▸ Brief:
Starting with the first line below, extract each line through the one that contains "7), .9, spec=0.0)])", inclusive, excluding pictures.
--
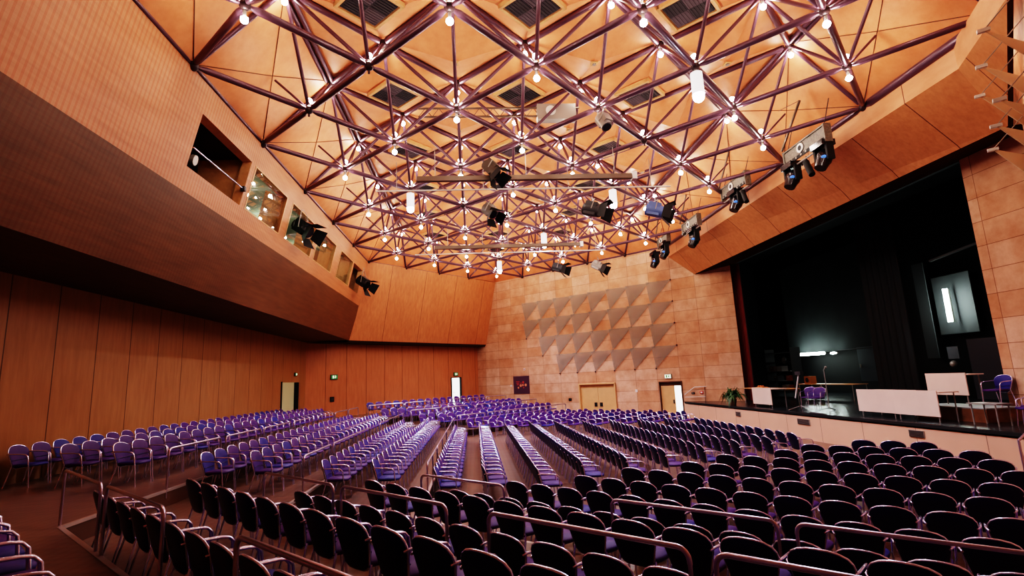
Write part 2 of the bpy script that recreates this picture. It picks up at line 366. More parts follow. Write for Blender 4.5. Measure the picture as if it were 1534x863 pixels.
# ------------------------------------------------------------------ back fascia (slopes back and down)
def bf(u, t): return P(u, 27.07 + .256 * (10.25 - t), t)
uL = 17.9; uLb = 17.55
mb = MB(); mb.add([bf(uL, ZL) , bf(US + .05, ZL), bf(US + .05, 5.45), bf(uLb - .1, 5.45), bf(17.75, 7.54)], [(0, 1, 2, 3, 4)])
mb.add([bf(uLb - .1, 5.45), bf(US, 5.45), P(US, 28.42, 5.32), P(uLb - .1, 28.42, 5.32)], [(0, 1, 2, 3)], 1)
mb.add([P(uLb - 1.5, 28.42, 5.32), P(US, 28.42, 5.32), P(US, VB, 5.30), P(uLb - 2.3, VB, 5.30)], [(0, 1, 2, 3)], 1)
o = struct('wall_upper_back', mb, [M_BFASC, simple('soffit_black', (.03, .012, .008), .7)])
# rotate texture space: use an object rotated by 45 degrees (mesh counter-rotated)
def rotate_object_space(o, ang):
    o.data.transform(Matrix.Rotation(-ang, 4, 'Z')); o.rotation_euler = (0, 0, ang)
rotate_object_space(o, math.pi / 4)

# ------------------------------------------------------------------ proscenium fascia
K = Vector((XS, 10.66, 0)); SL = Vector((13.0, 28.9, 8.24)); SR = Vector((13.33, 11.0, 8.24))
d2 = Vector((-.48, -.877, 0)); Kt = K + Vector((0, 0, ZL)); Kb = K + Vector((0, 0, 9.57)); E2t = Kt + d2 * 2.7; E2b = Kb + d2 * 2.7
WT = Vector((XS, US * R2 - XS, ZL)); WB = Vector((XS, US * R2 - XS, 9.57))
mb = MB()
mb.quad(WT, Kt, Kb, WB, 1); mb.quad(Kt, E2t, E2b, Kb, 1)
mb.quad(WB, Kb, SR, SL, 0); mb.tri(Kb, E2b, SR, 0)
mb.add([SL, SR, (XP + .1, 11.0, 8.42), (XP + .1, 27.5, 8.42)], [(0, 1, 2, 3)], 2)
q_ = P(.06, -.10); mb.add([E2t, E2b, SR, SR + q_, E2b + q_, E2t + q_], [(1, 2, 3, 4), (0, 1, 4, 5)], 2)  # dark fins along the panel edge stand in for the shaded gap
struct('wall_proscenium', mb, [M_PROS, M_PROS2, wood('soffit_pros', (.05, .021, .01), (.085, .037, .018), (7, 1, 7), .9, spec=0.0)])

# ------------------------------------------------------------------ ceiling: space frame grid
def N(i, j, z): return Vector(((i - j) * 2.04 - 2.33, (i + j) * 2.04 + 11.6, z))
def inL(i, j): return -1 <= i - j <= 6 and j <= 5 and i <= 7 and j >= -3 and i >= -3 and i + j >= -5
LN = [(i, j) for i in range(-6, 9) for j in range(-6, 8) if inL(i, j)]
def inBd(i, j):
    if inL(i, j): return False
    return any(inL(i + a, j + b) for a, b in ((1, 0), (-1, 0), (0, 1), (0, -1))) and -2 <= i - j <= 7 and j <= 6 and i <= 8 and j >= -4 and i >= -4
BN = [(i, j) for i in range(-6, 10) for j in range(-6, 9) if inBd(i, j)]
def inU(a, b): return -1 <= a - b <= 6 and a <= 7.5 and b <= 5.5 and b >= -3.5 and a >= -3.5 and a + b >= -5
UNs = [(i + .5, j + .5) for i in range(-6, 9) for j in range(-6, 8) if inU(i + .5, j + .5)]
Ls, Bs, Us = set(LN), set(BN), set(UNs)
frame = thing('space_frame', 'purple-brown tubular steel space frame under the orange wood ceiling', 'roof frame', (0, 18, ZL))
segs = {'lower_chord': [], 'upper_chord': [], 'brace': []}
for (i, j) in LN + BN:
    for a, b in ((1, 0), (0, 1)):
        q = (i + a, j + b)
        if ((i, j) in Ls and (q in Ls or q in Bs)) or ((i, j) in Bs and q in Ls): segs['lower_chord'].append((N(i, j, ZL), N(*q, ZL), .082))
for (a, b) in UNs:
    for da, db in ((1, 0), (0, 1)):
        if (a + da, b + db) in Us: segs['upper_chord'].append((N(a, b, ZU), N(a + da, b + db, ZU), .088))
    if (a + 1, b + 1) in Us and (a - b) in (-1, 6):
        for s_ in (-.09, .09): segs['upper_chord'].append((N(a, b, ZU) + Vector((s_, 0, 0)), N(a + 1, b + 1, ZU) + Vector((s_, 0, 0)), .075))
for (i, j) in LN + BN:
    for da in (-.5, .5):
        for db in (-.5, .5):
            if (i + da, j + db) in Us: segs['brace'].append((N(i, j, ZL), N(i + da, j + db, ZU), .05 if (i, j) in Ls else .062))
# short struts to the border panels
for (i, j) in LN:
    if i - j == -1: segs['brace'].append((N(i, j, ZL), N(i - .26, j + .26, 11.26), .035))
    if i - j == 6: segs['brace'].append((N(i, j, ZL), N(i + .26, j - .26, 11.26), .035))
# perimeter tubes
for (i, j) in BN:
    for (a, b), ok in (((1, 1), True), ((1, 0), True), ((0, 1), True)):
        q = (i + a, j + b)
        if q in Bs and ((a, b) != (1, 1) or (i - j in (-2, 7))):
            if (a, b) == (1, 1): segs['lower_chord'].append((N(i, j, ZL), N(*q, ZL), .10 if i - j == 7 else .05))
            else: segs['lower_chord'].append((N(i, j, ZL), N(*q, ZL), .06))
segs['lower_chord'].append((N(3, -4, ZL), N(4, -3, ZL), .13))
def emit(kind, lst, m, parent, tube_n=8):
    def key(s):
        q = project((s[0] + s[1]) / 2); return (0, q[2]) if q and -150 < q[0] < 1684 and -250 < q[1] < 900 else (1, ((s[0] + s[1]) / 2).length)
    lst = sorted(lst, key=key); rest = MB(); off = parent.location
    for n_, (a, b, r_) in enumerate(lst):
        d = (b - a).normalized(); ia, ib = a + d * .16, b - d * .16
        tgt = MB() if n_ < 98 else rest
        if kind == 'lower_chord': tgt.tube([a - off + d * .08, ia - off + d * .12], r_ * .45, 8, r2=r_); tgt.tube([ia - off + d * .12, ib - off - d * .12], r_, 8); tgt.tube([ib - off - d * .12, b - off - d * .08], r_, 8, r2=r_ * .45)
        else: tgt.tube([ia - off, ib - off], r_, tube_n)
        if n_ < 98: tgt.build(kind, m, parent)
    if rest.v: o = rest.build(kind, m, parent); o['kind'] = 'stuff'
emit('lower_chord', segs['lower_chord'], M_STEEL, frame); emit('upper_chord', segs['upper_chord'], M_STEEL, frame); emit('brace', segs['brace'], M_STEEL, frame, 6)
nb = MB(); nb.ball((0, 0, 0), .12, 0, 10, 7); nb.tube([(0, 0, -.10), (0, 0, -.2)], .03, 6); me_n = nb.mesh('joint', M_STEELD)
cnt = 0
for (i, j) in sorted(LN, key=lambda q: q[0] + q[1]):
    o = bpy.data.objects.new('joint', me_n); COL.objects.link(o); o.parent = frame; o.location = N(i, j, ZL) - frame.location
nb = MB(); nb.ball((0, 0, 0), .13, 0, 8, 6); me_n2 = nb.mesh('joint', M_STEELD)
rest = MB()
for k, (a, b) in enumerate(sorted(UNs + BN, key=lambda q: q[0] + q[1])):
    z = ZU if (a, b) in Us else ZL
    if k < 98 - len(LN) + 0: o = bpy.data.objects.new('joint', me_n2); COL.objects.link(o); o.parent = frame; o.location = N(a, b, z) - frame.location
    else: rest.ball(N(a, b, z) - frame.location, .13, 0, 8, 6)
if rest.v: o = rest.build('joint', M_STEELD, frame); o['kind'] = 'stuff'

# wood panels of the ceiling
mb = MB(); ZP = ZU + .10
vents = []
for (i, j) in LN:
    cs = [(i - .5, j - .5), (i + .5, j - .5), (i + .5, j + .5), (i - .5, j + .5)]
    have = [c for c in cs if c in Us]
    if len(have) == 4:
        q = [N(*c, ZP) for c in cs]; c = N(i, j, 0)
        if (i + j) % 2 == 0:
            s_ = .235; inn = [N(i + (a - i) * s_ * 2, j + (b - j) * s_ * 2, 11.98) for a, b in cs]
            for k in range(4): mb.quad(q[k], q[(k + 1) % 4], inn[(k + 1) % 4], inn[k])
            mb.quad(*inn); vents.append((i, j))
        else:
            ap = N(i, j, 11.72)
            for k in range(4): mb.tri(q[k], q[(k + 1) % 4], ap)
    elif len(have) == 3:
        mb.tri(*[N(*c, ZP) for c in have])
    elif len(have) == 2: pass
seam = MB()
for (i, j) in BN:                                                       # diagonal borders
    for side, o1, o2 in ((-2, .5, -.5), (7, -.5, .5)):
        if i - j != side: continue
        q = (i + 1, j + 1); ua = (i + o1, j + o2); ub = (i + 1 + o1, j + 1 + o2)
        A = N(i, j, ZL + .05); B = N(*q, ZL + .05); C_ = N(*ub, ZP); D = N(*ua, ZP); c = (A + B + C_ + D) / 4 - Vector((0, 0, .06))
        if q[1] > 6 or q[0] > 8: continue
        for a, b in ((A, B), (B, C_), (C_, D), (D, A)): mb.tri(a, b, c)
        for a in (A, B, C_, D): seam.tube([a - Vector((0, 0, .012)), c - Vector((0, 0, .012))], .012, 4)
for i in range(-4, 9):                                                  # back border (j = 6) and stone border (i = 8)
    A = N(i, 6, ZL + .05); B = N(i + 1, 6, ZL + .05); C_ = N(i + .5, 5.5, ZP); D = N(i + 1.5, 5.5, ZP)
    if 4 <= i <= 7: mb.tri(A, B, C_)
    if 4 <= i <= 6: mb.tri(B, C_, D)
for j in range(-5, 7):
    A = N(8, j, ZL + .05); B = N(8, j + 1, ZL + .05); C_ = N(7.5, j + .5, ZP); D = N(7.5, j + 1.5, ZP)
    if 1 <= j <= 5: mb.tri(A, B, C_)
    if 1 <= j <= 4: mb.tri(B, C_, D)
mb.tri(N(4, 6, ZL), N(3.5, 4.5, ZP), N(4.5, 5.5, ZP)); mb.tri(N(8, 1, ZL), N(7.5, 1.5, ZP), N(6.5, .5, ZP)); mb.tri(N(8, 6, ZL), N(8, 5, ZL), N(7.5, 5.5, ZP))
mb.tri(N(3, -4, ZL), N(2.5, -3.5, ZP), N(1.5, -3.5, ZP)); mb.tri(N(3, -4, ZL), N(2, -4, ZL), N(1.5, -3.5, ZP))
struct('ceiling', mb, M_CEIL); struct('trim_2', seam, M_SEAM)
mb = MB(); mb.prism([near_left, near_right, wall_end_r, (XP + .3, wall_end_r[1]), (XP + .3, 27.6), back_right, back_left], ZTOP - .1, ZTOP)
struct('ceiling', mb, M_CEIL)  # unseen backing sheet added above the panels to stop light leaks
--
▸ Expected answer:
Write part 2 of the bpy script that recreates this picture. It picks up at line 366. More parts follow. Write for Blender 4.5. Measure the picture as if it were 1534x863 pixels.
# ------------------------------------------------------------------ back fascia (slopes back and down)
def bf(u, t): return P(u, 27.07 + .256 * (10.25 - t), t)
uL = 17.9; uLb = 17.55
mb = MB(); mb.add([bf(uL, ZL) , bf(US + .05, ZL), bf(US + .05, 5.45), bf(uLb - .1, 5.45), bf(17.75, 7.54)], [(0, 1, 2, 3, 4)])
mb.add([bf(uLb - .1, 5.45), bf(US, 5.45), P(US, 28.42, 5.32), P(uLb - .1, 28.42, 5.32)], [(0, 1, 2, 3)], 1)
mb.add([P(uLb - 1.5, 28.42, 5.32), P(US, 28.42, 5.32), P(US, VB, 5.30), P(uLb - 2.3, VB, 5.30)], [(0, 1, 2, 3)], 1)
o = struct('wall_upper_back', mb, [M_BFASC, simple('soffit_black', (.03, .012, .008), .7)])
# rotate texture space: use an object rotated by 45 degrees (mesh counter-rotated)
def rotate_object_space(o, ang):
    o.data.transform(Matrix.Rotation(-ang, 4, 'Z')); o.rotation_euler = (0, 0, ang)
rotate_object_space(o, math.pi / 4)

# ------------------------------------------------------------------ proscenium fascia
K = Vector((XS, 10.66, 0)); SL = Vector((13.0, 28.9, 8.24)); SR = Vector((13.33, 11.0, 8.24))
d2 = Vector((-.48, -.877, 0)); Kt = K + Vector((0, 0, ZL)); Kb = K + Vector((0, 0, 9.57)); E2t = Kt + d2 * 2.7; E2b = Kb + d2 * 2.7
WT = Vector((XS, US * R2 - XS, ZL)); WB = Vector((XS, US * R2 - XS, 9.57))
mb = MB()
mb.quad(WT, Kt, Kb, WB, 1); mb.quad(Kt, E2t, E2b, Kb, 1)
mb.quad(WB, Kb, SR, SL, 0); mb.tri(Kb, E2b, SR, 0)
mb.add([SL, SR, (XP + .1, 11.0, 8.42), (XP + .1, 27.5, 8.42)], [(0, 1, 2, 3)], 2)
q_ = P(.06, -.10); mb.add([E2t, E2b, SR, SR + q_, E2b + q_, E2t + q_], [(1, 2, 3, 4), (0, 1, 4, 5)], 2)  # dark fins along the panel edge stand in for the shaded gap
struct('wall_proscenium', mb, [M_PROS, M_PROS2, wood('soffit_pros', (.05, .021, .01), (.085, .037, .018), (7, 1, 7), .9, spec=0.0)])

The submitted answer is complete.